This week in Jewish history | Exodus 1947: “The Ship that Launched a Nation”

11 Jul 2023

On 11 July 1947, over 4,500 Holocaust survivors boarded a worn-out passenger ship, Exodus 1947, with the goal of breaching a naval blockade of British Mandate Palestine in order to rebuild their lives in a future Jewish state. Although the Haganah organized mission would be one of dozens of failed attempts at Jewish immigration during the decades of British control of the territory, the ship would become an international symbol of the need for Jewish sovereignty. 

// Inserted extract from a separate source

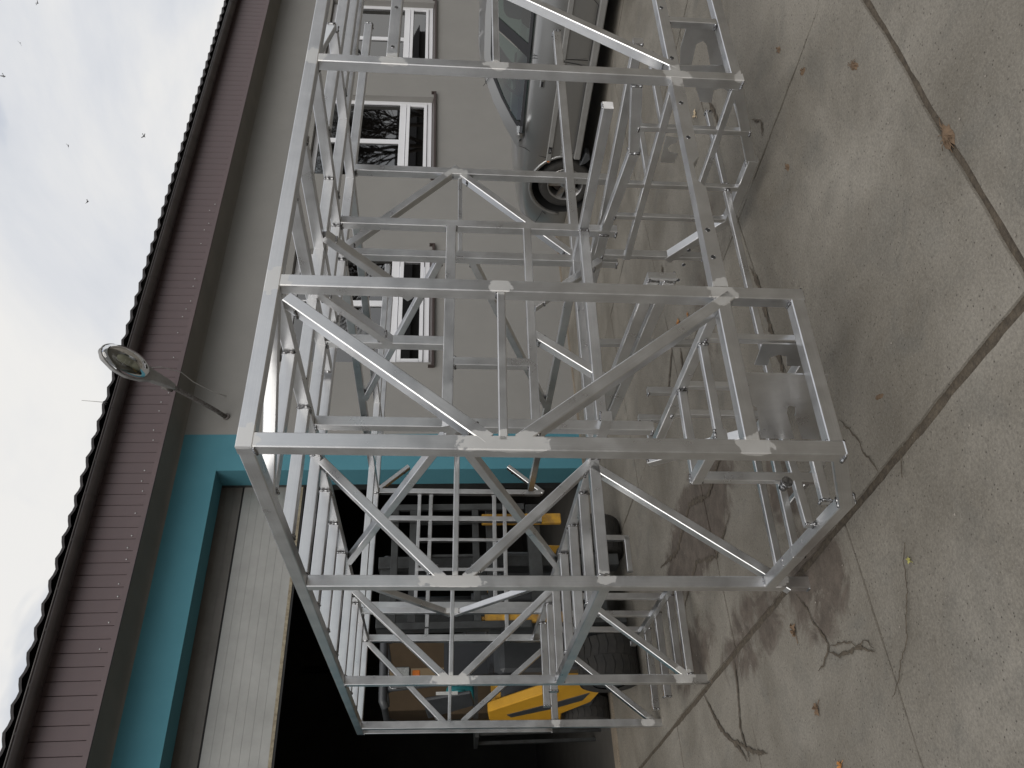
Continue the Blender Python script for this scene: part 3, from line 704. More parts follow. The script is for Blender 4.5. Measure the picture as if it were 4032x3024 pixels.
for idx, (nm, pl_, c, u1, v1, u2, v2, w, d) in enumerate(MEM):
    if pl_ == 'q': a, b, fr = (u1, c + d / 2, v1), (u2, c + d / 2, v2), Vector((0, -1, 0))
    elif pl_ == 'p': a, b, fr = (c + d / 2, u1, v1), (c + d / 2, u2, v2), Vector((-1, 0, 0))
    else: a, b, fr = (u1, v1, c + d / 2), (u2, v2, c + d / 2), Vector((0, 0, -1))
    A, B = Vector(a), Vector(b); s = (B - A).normalized().cross(fr)
    if nm == 'belt_rail' and u1 > 2 * .05 + .6 and False: continue
    r_ = beam(nm, a, b, s, None, w, d, idx, fr)
    o, A, B, ax, sd_, dp, hw, hd = r_
    if w > .03:
        inset = {'brace': .064}.get(nm, .001)
        if nm not in ('top_rail',):
            fc = 'crossbar' in nm or nm in ('bent_rail', 'inner_rail', 'roof_rail'); weld(o, A + ax * inset, ax, sd_, dp, hw, hd, 1, rw, fc); weld(o, B - ax * inset, ax, sd_, dp, hw, hd, -1, rw, fc)
# belt rail between the second and third post: deeper plate with a notch cut into its lower edge
def plate(name, pts, off, parent=frame, m=ALU):
    o = MB().prism(pts, off).build(name, m, parent, bevel=0); return o
P3 = [(.7495, 0, .731), (2.05, 0, .731), (2.05, 0, .676), (1.56, 0, .676), (1.50, 0, .676), (1.45, 0, .709), (1.35, 0, .709), (1.30, 0, .676), (.7495, 0, .672)]
plate('belt_rail', P3, (0, .057, 0))
# bolt holes: flat dark discs painting the shade inside, with a bright drilled rim
def hole(p, ax=(0, -1, 0), r=.009):
    o = MB().lathe([(r * 1.25, 0), (r * 1.15, .0012), (r, .0012), (r, -.004)], p, ax, 14).build('drilled_rim', WELD, frame)
    MB().lathe([(.0001, .0006), (r, .0006)], p, ax, 14).build('hole_shade_disc', HOLE_SHADE, o, recalc=False)
for p in ((2.2, .708), (2.62, .708), (1.86, .708), (1.62, .708), (1.05, .708), (.90, .708)): hole((p[0], -.0005, p[1]))
for p in (2.18, 2.50, 2.9, 3.3): hole((p, -.0005, 2.062), r=.008)
for q, z in ((.34, .70), (.44, .70), (.55, .7)): hole((1.2495, q, .672), (-1, 0, 0), .008)
# laser-cut sheet brackets between the bottom rails
T6 = (.006, 0, 0)
def bracket(p, pts, name='bracket_plate'):
    plate(name, [(p, q, z) for q, z in pts], T6)
bracket(.375, [(.06, .665), (.06, .33), (.3, .27), (.545, .175), (.545, .253), (.36, .352), (.337, .357), (.29, .375), (.277, .404), (.3, .405), (.338, .393), (.545, .286), (.545, .434), (.30, .53), (.2, .665)])
bracket(2.53, [(.045, .575), (.045, .415), (.30, .29), (.30, .372), (.14, .444), (.118, .47), (.14, .50), (.30, .491), (.30, .55), (.16, .578)])
bracket(.53, [(.08, .55), (.08, .40), (.225, .34), (.225, .40), (.16, .425), (.15, .46), (.17, .49), (.225, .48), (.225, .535)])
bracket(2.28, [(.10, .66), (.08, .33), (.20, .28), (.31, .275), (.31, .33), (.235, .345), (.215, .38), (.235, .42), (.31, .41), (.31, .47), (.22, .52), (.2, .62)])
bracket(2.03, [(.34, .68), (.35, .61), (.375, .62), (.39, .645), (.415, .655), (.44, .64), (.45, .59), (.51, .60), (.51, .67)])
for a, b in (((1.34, 3.9, .55), (1.34, 3.9, .27)), ((1.34, 3.9, .285), (1.05, 3.9, .285))):
    o = beam('stand_foot', a, b, Vector((0, 1, 0)).cross(Vector(b) - Vector(a)), None, .045, .045, 3, Vector((0, -1, 0)))
beam('tow_lug', (1.72, 2.6, .33), (1.42, 2.6, .33), (0, 0, 1), None, .055, .03, 4, Vector((0, -1, 0)))
cyl = MB().cyl((.20, .62, .335), (.20, .66, .335), .017, n=14).cyl((.20, .60, .335), (.20, .62, .335), .024, n=14).build('threaded_bush', WELD, frame)

# ------------------------------------------------------------------ silver saloon car, nose to the wall
CO = Vector((6.173, 3.948, .02))
CU, CV = Vector((.103559, -.994012, -.034862)), Vector((.994287, .104372, -.022355)); CW = CU.cross(CV).normalized()
car = empty('parked_car', (0, 0, 0), 'silver saloon car parked beside the grey wall behind the aluminium frame', 'car')
mwc = Matrix((CU, CV, CW)).transposed().to_4x4(); mwc.translation = CO; car.matrix_world = mwc
WD = 1.70
stn = [  # s, side inset, bottom height, crease height, belt/top-side height, centre-top height, top-side inset
    (-.86, .42, .30, .45, .52, .55, .50), (-.84, .25, .25, .47, .58, .62, .34), (-.76, .10, .22, .50, .66, .70, .20), (-.6, .035, .21, .52, .735, .80, .13),
    (-.4, .012, .21, .53, .80, .865, .11), (-.15, .0, .21, .54, .842, .905, .10), (.1, .0, .21, .55, .866, .935, .10), (.35, .0, .21, .55, .878, .965, .10),
    (.55, .0, .215, .555, .885, .955, .10), (1.0, .0, .22, .56, .893, .93, .10), (1.5, .0, .22, .565, .90, .93, .10), (2.0, .0, .22, .57, .908, .93, .10),
    (2.5, .0, .22, .575, .915, .94, .10), (2.9, .01, .22, .58, .925, .97, .11), (3.2, .03, .23, .585, .925, .97, .14), (3.45, .09, .27, .59, .90, .93, .2), (3.6, .22, .33, .6, .80, .82, .34)]
rings = []
for s, ins, zb, zc, zs, zt2, ti in stn:
    half = [(ins + .16, zb), (ins + .05, zb + .012), (ins + .022, zb + .05), (ins + .006, (zb + zc) / 2), (ins, zc), (ins + .005, zc + (zs - zc) * .35), (ins + .02, zc + (zs - zc) * .68), (ins + .045, zs - .03), (ti, zs), (ti + .07, zs + (zt2 - zs) * .35), (ti + .3, zs + (zt2 - zs) * .8), (WD / 2, zt2)]
    ring = [(s, o, z) for o, z in half] + [(s, WD - o, z) for o, z in half[-2::-1]]
    rings.append(ring)
n = len(rings[0]); vs = [v for r in rings for v in r]
fs = [(i * n + k, i * n + (k + 1) % n, (i + 1) * n + (k + 1) % n, (i + 1) * n + k) for i in range(len(rings) - 1) for k in range(n)]
fs += [tuple(range(n)), tuple(range((len(rings) - 1) * n, len(rings) * n))[::-1]]
body = MB().add(vs, fs, True).build('body', CARP, car)
sub = body.modifiers.new('s', 'SUBSURF'); sub.levels = 2; sub.render_levels = 2
cut = MB()
for s in (0, 2.64):
    cut.cyl((s, -.1, .33), (s, .26, .33), .375, n=40); cut.cyl((s, WD - .26, .33), (s, WD + .1, .33), .375, n=40)
co = cut.build('wheel_arch_cut', BLACK, car)
bo = body.modifiers.new('b', 'BOOLEAN'); bo.object = co; bo.operation = 'DIFFERENCE'; bo.solver = 'EXACT'
bpy.context.view_layer.update()
dg = bpy.context.evaluated_depsgraph_get(); nm_ = bpy.data.meshes.new_from_object(body.evaluated_get(dg)); nm_.name = 'body'
body.modifiers.clear(); body.data = nm_; bpy.data.objects.remove(co)
for p in body.data.polygons: p.use_smooth = True
body.data.materials.clear(); body.data.materials.append(CARP)
try:
    body.data.set_sharp_from_angle(angle=math.radians(35))
except Exception: pass
def cpart(mb, name, m, parent=car, **k): return mb.build(name, m, parent, **k)
def G(s, h, d=0): return (s, .055 + .57 * (h - .88) - d, h)
def strip(A, B, name, m, th=.012, d=.0, parent=car):
    mb = MB()
    for i in range(len(A) - 1):
        q = [G(*A[i], d), G(*A[i + 1], d), G(*B[i + 1], d), G(*B[i], d)]
        q2_ = [(x, y + th, z) for x, y, z in q]
        mb.add(q + q2_, [(0, 1, 2, 3), (7, 6, 5, 4), (0, 4, 5, 1), (1, 5, 6, 2), (2, 6, 7, 3), (3, 7, 4, 0)])
    o = cpart(mb, name, m, parent); 
    return o
outer = [(.42, .925), (.62, 1.075), (.86, 1.225), (1.06, 1.318), (1.35, 1.362), (1.75, 1.38), (2.15, 1.372), (2.5, 1.335), (2.8, 1.20), (3.05, .97)]
inner = [(.60, .89), (.76, 1.02), (.94, 1.145), (1.12, 1.245), (1.38, 1.295), (1.75, 1.315), (2.12, 1.305), (2.38, 1.27), (2.58, 1.16), (2.72, .93)]
strip(outer, inner, 'window_pillar', CARP)
in2 = [(.655, .895), (.80, 1.015), (.965, 1.125), (1.135, 1.215), (1.385, 1.262), (1.75, 1.28), (2.10, 1.27), (2.33, 1.235), (2.50, 1.13), (2.60, .935)]
strip(inner, in2, 'window_rubber', TRIM, d=.004)
strip([(.55, .915), (1.5, .928), (2.62, .95)], [(.55, .885), (1.5, .90), (2.62, .92)], 'waist_seal', TRIM, d=-.008 + .02)
strip([(1.46, .9), (1.58, 1.09), (1.68, 1.275)], [(1.60, .9), (1.70, 1.09), (1.80, 1.28)], 'door_pillar', TRIM, d=.006)
strip([(.60, .89), (.66, .93)], [(.72, .89), (.74, .97)], 'mirror_triangle', TRIM, d=.008)
fw = [(.66, .9), (.82, 1.02), (.98, 1.13), (1.15, 1.22), (1.39, 1.265), (1.66, 1.275)]
def panefan(pts, base, name):
    mb = MB(); vs = [G(*p, -.004) for p in pts] + [G(*p, -.004) for p in base]
    mb.add(vs, [tuple(range(len(vs)))]); return cpart(mb, name, CARGLASS, recalc=False)
panefan(fw, [(1.46, .9)], 'side_window'); panefan([(1.80, 1.28), (2.10, 1.27), (2.33, 1.235), (2.50, 1.13), (2.60, .93)], [(1.60, .9)], 'side_window')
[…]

Near the conclusion of the weeklong journey, British forces intercepted the ship and brought it to the Haifa port, where they attempted to forcibly remove passengers. Two passengers were killed in the struggle, and dozens more injured. British forces then transferred the remaining passengers back to France where the survivors were ordered to disembark. When the passengers refused to leave the ship, British authorities elected to wait for them to willfully disembark in order to avoid an onslaught of negative public opinion. However, the survivors did not concede, instead declaring a hunger strike, thus increasing international attention, and forcing the British authorities to find another solution. 

British authorities decided to send the survivors on the ship to the British-controlled zone of Allied-occupied Germany, where they would be placed in camps and screened for extremists. The situation triggered an international outcry. An American newspaper headline about the controversy regarding the event read “Back to the Reich". A Yugoslav delegate at the United Nations Special Commission on Palestine referred to the incident as the “best possible evidence we have for allowing Jews into Palestine”. And on a broader scale, displaced persons across Europe staged hunger strikes in solidarity, as large protests erupted across the continent.    

Just a few months later 29 November 1947, the United Nations voted in favor of the creation of the State of Israel, prompting journalist Ruth Gruber to declare Exodus 1947 as “The Ship that Launched a Nation.”